* Aim of the task *
Give back the exact lines spanning from the line with "Reconstruct this image" to the line with "bg.inputs[0].default_value = (0.62, 0.78, 1.0, 1);", with both of those lines included and no others.

-- Supplied data start --

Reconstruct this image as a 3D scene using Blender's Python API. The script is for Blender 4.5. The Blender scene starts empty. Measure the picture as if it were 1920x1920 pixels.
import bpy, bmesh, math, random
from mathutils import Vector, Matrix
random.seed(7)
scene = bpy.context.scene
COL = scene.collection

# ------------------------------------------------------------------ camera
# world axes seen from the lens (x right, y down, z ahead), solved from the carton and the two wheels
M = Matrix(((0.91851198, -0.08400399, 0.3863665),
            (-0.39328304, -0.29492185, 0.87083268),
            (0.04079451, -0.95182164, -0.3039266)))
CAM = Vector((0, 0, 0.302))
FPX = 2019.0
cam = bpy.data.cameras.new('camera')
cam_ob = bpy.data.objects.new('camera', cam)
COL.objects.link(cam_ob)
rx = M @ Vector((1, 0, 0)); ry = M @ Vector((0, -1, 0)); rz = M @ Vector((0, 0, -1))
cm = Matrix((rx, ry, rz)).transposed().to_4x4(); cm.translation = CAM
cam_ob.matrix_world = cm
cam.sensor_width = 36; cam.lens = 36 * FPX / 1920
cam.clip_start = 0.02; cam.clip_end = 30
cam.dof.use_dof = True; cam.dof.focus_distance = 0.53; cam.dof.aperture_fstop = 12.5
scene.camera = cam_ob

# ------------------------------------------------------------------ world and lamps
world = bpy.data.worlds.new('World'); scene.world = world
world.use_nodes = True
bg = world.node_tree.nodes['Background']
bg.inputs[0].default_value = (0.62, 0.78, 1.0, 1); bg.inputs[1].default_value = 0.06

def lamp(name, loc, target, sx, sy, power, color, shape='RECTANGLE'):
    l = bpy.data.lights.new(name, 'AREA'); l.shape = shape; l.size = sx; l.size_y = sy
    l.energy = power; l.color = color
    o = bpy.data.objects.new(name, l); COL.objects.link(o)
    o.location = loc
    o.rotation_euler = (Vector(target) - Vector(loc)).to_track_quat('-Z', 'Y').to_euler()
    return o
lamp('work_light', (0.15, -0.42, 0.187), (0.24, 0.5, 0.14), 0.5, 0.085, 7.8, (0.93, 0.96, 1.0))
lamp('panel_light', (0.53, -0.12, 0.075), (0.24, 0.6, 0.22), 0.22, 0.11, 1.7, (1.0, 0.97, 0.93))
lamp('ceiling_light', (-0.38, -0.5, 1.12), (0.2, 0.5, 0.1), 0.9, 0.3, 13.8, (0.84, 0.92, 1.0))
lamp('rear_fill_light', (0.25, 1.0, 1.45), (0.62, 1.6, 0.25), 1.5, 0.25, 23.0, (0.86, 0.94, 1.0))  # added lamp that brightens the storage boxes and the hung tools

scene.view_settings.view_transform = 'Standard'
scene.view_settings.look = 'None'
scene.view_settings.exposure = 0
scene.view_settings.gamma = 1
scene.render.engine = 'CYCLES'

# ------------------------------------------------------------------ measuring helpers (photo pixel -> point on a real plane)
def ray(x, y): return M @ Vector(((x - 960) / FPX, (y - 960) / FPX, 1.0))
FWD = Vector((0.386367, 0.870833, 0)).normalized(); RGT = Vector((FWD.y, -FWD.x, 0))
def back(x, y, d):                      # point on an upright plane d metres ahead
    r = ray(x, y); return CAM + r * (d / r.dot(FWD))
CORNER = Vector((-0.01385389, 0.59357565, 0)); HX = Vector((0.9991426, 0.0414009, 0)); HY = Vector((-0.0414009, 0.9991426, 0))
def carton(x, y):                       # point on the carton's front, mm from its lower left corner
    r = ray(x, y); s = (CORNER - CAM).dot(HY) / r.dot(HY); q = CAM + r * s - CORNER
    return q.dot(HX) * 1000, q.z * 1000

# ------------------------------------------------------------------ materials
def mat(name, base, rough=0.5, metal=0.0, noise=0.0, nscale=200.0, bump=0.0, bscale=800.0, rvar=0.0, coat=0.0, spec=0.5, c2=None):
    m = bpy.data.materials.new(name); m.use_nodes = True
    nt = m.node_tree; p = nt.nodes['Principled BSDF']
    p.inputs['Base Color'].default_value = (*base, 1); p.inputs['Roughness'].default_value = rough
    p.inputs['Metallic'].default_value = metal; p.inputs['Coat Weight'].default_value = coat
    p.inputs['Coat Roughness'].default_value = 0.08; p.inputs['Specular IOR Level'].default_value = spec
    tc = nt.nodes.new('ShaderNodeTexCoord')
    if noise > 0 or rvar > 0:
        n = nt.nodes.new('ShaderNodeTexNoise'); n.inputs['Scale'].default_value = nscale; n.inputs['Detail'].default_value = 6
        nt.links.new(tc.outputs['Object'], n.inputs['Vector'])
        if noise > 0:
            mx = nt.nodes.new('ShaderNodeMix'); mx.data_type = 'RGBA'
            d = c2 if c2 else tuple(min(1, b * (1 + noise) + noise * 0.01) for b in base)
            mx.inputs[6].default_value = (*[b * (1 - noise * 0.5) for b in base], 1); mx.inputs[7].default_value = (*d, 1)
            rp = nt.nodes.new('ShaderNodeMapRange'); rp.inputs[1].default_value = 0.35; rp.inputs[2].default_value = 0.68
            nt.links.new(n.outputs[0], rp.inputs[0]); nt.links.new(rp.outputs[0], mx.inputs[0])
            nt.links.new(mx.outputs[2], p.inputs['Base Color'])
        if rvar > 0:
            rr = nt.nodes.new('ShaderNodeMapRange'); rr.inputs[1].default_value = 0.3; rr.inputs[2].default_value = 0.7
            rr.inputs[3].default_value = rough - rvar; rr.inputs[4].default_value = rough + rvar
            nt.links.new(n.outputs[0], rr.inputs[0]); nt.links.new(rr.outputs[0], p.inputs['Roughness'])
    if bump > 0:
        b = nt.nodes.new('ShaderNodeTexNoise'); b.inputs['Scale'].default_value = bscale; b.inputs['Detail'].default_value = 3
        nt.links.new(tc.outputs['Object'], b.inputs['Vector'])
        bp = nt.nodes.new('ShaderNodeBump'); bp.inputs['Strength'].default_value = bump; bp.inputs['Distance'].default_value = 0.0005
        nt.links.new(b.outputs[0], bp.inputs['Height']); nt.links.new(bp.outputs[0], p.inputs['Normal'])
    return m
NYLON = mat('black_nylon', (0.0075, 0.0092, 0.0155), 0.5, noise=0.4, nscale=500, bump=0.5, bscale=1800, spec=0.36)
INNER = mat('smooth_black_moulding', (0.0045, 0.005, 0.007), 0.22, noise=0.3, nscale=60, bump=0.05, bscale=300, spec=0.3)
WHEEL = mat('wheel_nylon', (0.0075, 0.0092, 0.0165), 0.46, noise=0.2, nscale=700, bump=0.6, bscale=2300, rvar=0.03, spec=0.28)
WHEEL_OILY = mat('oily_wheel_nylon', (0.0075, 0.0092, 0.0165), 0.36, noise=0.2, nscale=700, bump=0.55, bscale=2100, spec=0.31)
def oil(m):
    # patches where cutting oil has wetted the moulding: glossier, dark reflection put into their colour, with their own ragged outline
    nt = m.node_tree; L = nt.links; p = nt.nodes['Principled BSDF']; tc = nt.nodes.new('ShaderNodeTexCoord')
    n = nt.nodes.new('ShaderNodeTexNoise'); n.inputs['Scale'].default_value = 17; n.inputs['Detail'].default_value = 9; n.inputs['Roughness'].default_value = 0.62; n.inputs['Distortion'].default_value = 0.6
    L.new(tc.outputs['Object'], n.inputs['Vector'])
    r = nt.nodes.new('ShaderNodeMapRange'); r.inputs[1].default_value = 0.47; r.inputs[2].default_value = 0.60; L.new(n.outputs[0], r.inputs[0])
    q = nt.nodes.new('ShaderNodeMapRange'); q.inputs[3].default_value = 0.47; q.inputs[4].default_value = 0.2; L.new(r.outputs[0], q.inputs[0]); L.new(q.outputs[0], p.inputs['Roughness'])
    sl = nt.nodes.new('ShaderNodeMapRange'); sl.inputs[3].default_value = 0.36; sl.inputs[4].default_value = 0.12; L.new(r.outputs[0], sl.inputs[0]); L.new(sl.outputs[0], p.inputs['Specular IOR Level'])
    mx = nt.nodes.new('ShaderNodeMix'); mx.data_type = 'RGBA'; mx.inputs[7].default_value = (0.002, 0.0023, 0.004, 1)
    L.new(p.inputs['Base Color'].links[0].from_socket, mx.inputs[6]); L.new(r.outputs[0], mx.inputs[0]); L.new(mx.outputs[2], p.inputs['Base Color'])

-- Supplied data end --
-- Supplied data start --

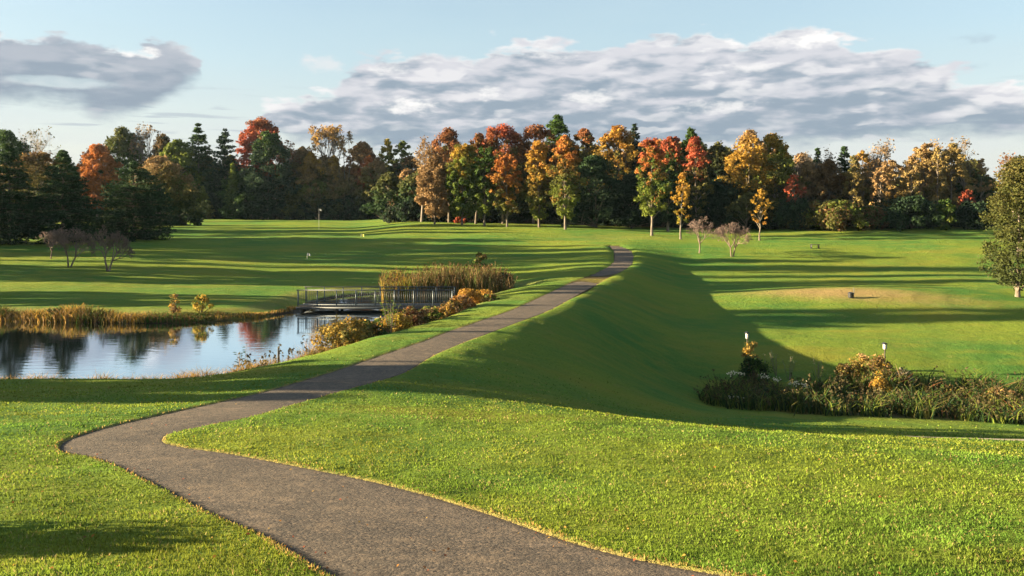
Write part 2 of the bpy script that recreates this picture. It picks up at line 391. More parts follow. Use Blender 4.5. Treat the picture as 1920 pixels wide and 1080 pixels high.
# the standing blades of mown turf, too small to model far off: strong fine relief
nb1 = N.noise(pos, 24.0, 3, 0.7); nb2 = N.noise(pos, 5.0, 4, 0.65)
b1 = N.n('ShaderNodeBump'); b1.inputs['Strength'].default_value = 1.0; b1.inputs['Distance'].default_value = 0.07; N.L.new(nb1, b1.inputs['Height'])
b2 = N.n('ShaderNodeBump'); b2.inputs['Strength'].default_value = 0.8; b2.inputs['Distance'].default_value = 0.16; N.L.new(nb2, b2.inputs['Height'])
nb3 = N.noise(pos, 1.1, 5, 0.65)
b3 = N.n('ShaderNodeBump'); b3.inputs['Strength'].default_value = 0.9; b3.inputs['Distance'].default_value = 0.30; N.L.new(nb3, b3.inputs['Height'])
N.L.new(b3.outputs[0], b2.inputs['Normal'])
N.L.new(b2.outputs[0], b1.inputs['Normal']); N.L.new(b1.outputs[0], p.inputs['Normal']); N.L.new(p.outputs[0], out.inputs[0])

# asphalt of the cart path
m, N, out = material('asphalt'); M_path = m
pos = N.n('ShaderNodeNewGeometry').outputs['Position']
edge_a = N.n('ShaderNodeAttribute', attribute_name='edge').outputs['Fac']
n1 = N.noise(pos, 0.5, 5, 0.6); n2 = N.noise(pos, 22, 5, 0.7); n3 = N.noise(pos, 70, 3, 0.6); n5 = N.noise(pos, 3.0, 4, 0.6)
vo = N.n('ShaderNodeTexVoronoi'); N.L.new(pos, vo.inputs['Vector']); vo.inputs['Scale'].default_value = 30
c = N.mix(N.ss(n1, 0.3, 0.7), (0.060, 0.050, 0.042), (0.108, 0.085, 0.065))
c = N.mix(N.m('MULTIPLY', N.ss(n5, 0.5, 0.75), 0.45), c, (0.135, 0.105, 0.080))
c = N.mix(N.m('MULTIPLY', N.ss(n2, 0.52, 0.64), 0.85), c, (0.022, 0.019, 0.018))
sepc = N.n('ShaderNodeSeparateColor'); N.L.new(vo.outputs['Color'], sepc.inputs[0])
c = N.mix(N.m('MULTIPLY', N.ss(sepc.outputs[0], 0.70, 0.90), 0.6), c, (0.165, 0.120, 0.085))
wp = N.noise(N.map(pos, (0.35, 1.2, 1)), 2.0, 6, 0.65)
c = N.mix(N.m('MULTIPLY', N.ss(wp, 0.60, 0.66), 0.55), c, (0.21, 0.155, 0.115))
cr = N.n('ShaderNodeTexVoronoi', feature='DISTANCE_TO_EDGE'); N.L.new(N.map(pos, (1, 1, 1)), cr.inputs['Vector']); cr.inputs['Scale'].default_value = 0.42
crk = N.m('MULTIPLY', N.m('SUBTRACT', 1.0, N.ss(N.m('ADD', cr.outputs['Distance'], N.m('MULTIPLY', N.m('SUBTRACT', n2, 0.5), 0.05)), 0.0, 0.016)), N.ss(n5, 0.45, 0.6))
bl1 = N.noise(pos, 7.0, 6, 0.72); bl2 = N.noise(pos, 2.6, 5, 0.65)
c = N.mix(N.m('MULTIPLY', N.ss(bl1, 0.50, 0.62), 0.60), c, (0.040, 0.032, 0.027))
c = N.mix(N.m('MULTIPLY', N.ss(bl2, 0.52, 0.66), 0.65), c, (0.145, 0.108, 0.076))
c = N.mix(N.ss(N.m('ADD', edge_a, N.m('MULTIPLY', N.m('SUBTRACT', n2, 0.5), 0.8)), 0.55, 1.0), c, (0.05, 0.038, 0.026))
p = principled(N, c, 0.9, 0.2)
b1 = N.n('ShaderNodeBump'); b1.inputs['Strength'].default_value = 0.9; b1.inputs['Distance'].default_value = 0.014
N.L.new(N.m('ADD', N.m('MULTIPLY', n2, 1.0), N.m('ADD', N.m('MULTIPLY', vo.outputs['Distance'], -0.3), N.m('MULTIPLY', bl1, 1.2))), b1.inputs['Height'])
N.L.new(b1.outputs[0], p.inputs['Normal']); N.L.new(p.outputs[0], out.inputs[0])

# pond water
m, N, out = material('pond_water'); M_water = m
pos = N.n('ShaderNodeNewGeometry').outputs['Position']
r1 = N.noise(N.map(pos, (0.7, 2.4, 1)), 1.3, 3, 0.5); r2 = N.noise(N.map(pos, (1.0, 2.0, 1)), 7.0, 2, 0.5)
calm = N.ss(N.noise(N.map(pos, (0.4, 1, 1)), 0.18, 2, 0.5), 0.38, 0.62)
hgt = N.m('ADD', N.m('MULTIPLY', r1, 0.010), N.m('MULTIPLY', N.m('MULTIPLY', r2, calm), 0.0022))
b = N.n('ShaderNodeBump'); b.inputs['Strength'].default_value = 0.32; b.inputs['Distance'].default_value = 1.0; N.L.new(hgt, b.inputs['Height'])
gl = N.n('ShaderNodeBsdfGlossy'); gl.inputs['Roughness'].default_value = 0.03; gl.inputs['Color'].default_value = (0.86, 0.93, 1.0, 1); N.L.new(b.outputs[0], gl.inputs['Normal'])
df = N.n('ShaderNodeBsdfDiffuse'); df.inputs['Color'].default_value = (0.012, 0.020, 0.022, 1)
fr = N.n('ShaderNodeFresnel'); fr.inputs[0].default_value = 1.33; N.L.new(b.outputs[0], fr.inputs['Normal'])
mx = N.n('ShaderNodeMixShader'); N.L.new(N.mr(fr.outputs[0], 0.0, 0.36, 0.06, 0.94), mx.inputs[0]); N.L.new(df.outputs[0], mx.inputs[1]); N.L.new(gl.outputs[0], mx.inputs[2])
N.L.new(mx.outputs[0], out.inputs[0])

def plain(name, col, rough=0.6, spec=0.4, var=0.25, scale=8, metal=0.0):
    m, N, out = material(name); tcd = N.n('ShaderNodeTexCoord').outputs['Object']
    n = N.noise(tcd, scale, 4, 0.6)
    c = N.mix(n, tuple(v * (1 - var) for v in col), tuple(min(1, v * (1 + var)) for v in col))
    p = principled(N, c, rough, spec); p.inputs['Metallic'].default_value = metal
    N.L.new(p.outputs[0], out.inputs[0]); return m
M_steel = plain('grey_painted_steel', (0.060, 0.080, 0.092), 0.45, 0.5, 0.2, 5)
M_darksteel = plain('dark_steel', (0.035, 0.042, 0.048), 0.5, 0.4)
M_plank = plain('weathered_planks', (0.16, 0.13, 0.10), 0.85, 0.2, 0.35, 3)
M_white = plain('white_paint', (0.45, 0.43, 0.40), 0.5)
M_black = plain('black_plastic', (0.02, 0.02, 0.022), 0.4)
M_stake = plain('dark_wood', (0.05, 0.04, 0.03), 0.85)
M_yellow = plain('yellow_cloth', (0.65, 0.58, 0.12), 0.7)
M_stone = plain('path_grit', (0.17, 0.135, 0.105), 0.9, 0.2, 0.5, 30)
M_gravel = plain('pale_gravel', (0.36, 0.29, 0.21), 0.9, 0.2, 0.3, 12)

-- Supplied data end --

* Exercise result *
Reconstruct this image as a 3D scene using Blender's Python API. The script is for Blender 4.5. The Blender scene starts empty. Measure the picture as if it were 1920x1920 pixels.
import bpy, bmesh, math, random
from mathutils import Vector, Matrix
random.seed(7)
scene = bpy.context.scene
COL = scene.collection

# ------------------------------------------------------------------ camera
# world axes seen from the lens (x right, y down, z ahead), solved from the carton and the two wheels
M = Matrix(((0.91851198, -0.08400399, 0.3863665),
            (-0.39328304, -0.29492185, 0.87083268),
            (0.04079451, -0.95182164, -0.3039266)))
CAM = Vector((0, 0, 0.302))
FPX = 2019.0
cam = bpy.data.cameras.new('camera')
cam_ob = bpy.data.objects.new('camera', cam)
COL.objects.link(cam_ob)
rx = M @ Vector((1, 0, 0)); ry = M @ Vector((0, -1, 0)); rz = M @ Vector((0, 0, -1))
cm = Matrix((rx, ry, rz)).transposed().to_4x4(); cm.translation = CAM
cam_ob.matrix_world = cm
cam.sensor_width = 36; cam.lens = 36 * FPX / 1920
cam.clip_start = 0.02; cam.clip_end = 30
cam.dof.use_dof = True; cam.dof.focus_distance = 0.53; cam.dof.aperture_fstop = 12.5
scene.camera = cam_ob

# ------------------------------------------------------------------ world and lamps
world = bpy.data.worlds.new('World'); scene.world = world
world.use_nodes = True
bg = world.node_tree.nodes['Background']
bg.inputs[0].default_value = (0.62, 0.78, 1.0, 1); bg.inputs[1].default_value = 0.06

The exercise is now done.